Female professors: still a rare breed

By contrast Gillian Gehring, a professor of condensed-matter physics from Sheffield University feels that it would be better to concentrate on 15-16 year olds. “There is a real window of opportunity that we should take with the new A-level scheme,” she says, referring to the fact that from this month students in England and Wales will take five AS levels in their first year of post-16 education, and three A levels in the second year. “We should try to campaign to get a higher fraction of able girls to take AS physics and maths in the first year of the sixth form,” suggests Gehring.

Such ideas may ultimately increase the number of female undergraduates doing physics, but as the international report points out, it is equally important to retain qualified women within the physics community. Indeed, the fraction of women within physics departments decreases the higher up you go, with women only accounting for 7% of lecturers in the UK.

An international problem

The difficulty of retaining women at senior levels is not just a problem in Britain, however. A recent report from the European Commission shows that similar situations exist in many European countries.
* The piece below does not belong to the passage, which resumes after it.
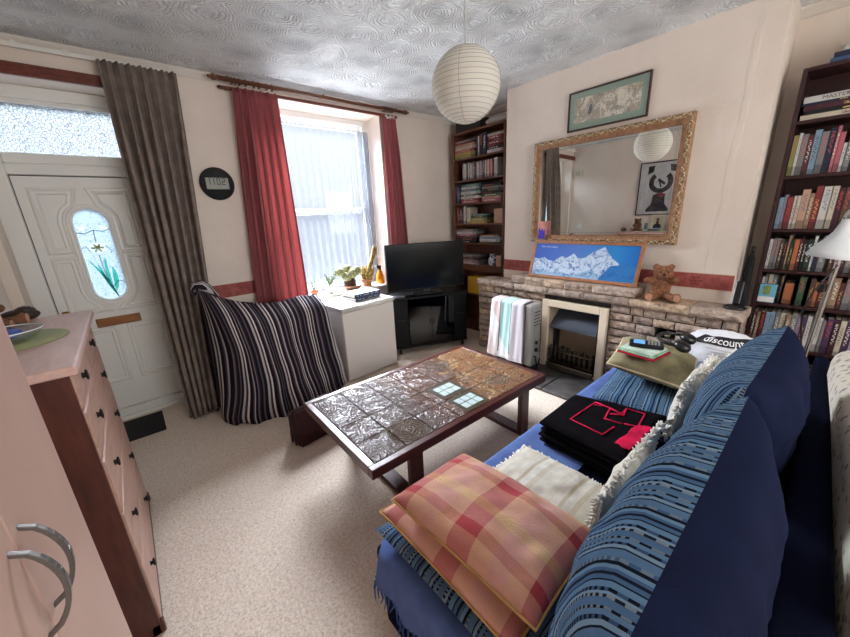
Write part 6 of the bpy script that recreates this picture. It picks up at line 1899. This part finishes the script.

This is backed up by a report recently produced by the American Institute of Physics that says the number of women in US physics decreases “with each step up the academic ladder”.

Norna Robertson, a professor in the gravitational waves group at Glasgow University, says she was disappointed that the international panel of physicists reviewing UK physics did not include any women. “I think that says something about the global situation,” she adds.

France, however, fares better than most, with women making up 9% of physics professors. “It’s definitely a cultural thing,” says Sandra Chapman, head of space and astrophysics at Warwick University, whose involvement with the Cluster space mission requires regular trips to Orleans in France. “There are lots of science magazines in France that you would not find in the UK, and you have intellectual discussions on TV where scientists are allowed to discuss developments in the same way philosophers are, rather than getting a three minute slot on Horizon,” she says. Chapman feels such attitudes definitely influence the numbers of women going through to attain senior positions in physics. “It’s just part of being an accomplished cultured woman, which is a valued thing in France. My impression is that science there is seen in the same way as literature or history,” she adds.